[Records with scene code]
-- Begin --

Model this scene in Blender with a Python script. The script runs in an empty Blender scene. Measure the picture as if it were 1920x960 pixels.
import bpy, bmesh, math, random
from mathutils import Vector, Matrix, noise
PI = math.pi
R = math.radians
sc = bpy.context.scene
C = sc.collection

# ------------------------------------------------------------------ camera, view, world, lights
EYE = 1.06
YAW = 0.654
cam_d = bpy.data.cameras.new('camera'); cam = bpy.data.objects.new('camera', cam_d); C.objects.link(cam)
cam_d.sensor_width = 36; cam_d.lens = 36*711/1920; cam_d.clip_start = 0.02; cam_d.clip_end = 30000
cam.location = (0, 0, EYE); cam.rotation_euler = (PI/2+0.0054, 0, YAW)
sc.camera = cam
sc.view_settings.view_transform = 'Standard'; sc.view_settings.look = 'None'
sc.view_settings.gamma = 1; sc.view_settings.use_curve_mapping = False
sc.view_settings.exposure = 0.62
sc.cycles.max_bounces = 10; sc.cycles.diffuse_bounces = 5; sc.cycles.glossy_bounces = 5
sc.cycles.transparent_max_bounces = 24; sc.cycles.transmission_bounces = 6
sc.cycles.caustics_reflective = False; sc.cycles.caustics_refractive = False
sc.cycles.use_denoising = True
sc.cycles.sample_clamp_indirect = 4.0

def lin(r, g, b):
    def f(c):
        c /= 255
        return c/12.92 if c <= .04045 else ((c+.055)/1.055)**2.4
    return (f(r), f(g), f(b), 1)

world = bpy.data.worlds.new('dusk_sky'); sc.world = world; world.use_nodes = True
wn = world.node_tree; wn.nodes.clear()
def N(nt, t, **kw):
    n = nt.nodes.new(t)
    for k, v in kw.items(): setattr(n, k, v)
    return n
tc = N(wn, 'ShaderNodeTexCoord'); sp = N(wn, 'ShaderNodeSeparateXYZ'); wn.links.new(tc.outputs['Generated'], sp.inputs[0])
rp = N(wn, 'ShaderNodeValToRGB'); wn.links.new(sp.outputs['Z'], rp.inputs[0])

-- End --
-- Begin --

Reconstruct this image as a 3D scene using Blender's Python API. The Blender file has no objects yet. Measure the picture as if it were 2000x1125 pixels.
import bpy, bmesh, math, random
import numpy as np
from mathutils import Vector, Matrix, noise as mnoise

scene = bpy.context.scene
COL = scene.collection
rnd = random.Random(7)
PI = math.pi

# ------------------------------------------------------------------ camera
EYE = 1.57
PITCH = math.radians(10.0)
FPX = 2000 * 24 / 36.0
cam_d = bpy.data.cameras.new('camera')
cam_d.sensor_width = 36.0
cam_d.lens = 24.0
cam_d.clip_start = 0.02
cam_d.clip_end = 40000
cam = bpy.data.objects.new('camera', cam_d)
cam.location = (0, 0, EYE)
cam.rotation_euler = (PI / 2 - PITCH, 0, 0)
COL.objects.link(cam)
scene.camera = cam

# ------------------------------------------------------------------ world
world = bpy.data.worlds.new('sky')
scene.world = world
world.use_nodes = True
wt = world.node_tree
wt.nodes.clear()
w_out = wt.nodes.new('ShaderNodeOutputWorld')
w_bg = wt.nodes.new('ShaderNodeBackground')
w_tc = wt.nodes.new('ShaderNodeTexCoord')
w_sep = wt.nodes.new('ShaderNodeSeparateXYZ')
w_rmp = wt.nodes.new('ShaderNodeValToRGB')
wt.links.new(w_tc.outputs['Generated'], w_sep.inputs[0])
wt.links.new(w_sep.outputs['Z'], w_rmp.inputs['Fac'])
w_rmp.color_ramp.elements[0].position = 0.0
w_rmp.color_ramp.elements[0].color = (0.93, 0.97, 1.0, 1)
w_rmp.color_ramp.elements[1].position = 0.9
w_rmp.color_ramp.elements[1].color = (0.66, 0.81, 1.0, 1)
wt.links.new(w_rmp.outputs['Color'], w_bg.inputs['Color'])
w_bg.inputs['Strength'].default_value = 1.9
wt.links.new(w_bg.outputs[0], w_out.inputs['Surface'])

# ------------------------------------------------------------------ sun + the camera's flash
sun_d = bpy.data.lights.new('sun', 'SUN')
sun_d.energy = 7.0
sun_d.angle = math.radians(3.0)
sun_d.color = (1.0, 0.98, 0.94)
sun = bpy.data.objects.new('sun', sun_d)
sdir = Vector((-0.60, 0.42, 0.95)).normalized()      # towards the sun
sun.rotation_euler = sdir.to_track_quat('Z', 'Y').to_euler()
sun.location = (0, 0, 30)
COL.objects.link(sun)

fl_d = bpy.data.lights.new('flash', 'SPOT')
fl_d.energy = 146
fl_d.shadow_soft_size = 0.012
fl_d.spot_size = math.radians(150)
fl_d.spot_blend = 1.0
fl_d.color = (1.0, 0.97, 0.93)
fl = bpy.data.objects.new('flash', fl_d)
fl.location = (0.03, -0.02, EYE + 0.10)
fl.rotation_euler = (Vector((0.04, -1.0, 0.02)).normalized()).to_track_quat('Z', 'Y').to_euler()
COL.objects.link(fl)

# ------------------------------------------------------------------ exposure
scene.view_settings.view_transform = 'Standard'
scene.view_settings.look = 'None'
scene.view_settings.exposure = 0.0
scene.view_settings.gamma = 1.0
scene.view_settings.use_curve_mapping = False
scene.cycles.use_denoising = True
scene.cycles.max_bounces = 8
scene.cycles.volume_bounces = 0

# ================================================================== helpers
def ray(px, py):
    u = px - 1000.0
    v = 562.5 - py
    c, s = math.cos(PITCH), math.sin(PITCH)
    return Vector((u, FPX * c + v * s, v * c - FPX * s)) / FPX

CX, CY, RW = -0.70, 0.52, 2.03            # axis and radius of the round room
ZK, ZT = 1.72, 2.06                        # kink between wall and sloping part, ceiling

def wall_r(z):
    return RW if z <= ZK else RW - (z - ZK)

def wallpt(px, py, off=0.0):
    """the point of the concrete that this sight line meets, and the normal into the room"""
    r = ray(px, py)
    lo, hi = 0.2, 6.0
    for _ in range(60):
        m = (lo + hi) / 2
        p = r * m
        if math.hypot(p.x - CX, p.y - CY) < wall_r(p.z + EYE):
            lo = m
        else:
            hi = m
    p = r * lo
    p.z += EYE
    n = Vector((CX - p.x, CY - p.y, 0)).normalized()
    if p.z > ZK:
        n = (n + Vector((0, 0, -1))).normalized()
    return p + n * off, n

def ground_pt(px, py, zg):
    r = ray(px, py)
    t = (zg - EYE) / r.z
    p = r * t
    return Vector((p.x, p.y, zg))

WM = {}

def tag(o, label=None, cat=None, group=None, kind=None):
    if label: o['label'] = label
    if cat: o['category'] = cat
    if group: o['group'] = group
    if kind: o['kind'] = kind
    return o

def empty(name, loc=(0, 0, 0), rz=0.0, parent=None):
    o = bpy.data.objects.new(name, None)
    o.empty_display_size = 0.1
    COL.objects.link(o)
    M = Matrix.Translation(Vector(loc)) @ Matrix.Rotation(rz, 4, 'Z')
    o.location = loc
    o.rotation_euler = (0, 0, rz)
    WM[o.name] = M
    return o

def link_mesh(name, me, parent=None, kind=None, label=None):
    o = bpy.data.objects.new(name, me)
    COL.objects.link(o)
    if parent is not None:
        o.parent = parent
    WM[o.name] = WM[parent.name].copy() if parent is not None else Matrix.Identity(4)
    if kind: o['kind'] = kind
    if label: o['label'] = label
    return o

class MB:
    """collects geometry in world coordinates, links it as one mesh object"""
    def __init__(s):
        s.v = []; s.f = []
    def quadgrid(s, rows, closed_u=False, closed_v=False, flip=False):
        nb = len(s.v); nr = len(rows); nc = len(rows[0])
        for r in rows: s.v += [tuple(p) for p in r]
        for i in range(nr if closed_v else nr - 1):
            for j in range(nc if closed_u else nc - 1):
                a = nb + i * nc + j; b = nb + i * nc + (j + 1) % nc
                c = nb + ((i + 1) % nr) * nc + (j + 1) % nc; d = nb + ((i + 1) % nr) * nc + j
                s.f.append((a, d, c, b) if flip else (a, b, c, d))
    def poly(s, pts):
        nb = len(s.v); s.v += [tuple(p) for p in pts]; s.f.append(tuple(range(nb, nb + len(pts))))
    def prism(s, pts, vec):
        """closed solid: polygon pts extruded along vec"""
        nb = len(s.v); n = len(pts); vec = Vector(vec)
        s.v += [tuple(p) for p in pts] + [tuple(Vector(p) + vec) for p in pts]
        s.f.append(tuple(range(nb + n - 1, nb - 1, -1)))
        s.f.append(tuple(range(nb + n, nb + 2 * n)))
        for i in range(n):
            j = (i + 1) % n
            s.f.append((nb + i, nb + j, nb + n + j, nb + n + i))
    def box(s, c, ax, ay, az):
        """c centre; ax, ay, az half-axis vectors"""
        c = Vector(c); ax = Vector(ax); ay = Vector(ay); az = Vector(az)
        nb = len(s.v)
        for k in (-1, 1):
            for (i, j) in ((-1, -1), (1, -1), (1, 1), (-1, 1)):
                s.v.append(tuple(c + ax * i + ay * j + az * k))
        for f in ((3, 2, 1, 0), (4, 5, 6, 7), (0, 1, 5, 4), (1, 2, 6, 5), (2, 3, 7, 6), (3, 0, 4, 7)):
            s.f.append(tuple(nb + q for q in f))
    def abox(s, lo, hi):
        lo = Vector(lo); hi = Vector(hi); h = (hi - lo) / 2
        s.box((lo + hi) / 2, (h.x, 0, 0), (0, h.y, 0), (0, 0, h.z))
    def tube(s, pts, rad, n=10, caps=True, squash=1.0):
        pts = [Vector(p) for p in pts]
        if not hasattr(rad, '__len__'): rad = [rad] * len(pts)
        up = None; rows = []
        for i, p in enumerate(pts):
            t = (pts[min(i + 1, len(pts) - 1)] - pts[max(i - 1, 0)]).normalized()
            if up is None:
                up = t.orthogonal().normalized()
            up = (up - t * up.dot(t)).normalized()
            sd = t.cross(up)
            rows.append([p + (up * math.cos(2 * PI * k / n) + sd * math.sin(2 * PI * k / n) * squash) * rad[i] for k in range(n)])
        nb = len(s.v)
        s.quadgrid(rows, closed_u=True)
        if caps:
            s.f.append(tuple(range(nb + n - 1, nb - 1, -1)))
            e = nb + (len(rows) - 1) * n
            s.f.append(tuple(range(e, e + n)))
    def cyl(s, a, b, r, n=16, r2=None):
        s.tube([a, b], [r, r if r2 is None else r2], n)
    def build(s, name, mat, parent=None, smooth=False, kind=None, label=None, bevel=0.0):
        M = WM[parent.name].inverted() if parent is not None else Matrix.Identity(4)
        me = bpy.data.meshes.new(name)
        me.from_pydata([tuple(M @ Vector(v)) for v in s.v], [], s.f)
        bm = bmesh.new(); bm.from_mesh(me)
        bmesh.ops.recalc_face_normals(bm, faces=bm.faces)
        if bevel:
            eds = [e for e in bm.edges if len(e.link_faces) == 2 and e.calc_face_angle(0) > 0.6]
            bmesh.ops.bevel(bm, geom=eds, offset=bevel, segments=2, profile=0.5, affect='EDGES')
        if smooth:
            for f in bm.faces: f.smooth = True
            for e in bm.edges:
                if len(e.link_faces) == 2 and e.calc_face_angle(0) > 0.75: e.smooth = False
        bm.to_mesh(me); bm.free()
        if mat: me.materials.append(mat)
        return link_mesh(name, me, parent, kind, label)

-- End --

Quote the lines that begin at the line containing "Model this scene" and end at the line containing "rp = N(wn, 'ShaderNodeValToRGB');", keeping both of those lines.

CORRECT RESULT:
Model this scene in Blender with a Python script. The script runs in an empty Blender scene. Measure the picture as if it were 1920x960 pixels.
import bpy, bmesh, math, random
from mathutils import Vector, Matrix, noise
PI = math.pi
R = math.radians
sc = bpy.context.scene
C = sc.collection

# ------------------------------------------------------------------ camera, view, world, lights
EYE = 1.06
YAW = 0.654
cam_d = bpy.data.cameras.new('camera'); cam = bpy.data.objects.new('camera', cam_d); C.objects.link(cam)
cam_d.sensor_width = 36; cam_d.lens = 36*711/1920; cam_d.clip_start = 0.02; cam_d.clip_end = 30000
cam.location = (0, 0, EYE); cam.rotation_euler = (PI/2+0.0054, 0, YAW)
sc.camera = cam
sc.view_settings.view_transform = 'Standard'; sc.view_settings.look = 'None'
sc.view_settings.gamma = 1; sc.view_settings.use_curve_mapping = False
sc.view_settings.exposure = 0.62
sc.cycles.max_bounces = 10; sc.cycles.diffuse_bounces = 5; sc.cycles.glossy_bounces = 5
sc.cycles.transparent_max_bounces = 24; sc.cycles.transmission_bounces = 6
sc.cycles.caustics_reflective = False; sc.cycles.caustics_refractive = False
sc.cycles.use_denoising = True
sc.cycles.sample_clamp_indirect = 4.0

def lin(r, g, b):
    def f(c):
        c /= 255
        return c/12.92 if c <= .04045 else ((c+.055)/1.055)**2.4
    return (f(r), f(g), f(b), 1)

world = bpy.data.worlds.new('dusk_sky'); sc.world = world; world.use_nodes = True
wn = world.node_tree; wn.nodes.clear()
def N(nt, t, **kw):
    n = nt.nodes.new(t)
    for k, v in kw.items(): setattr(n, k, v)
    return n
tc = N(wn, 'ShaderNodeTexCoord'); sp = N(wn, 'ShaderNodeSeparateXYZ'); wn.links.new(tc.outputs['Generated'], sp.inputs[0])
rp = N(wn, 'ShaderNodeValToRGB'); wn.links.new(sp.outputs['Z'], rp.inputs[0])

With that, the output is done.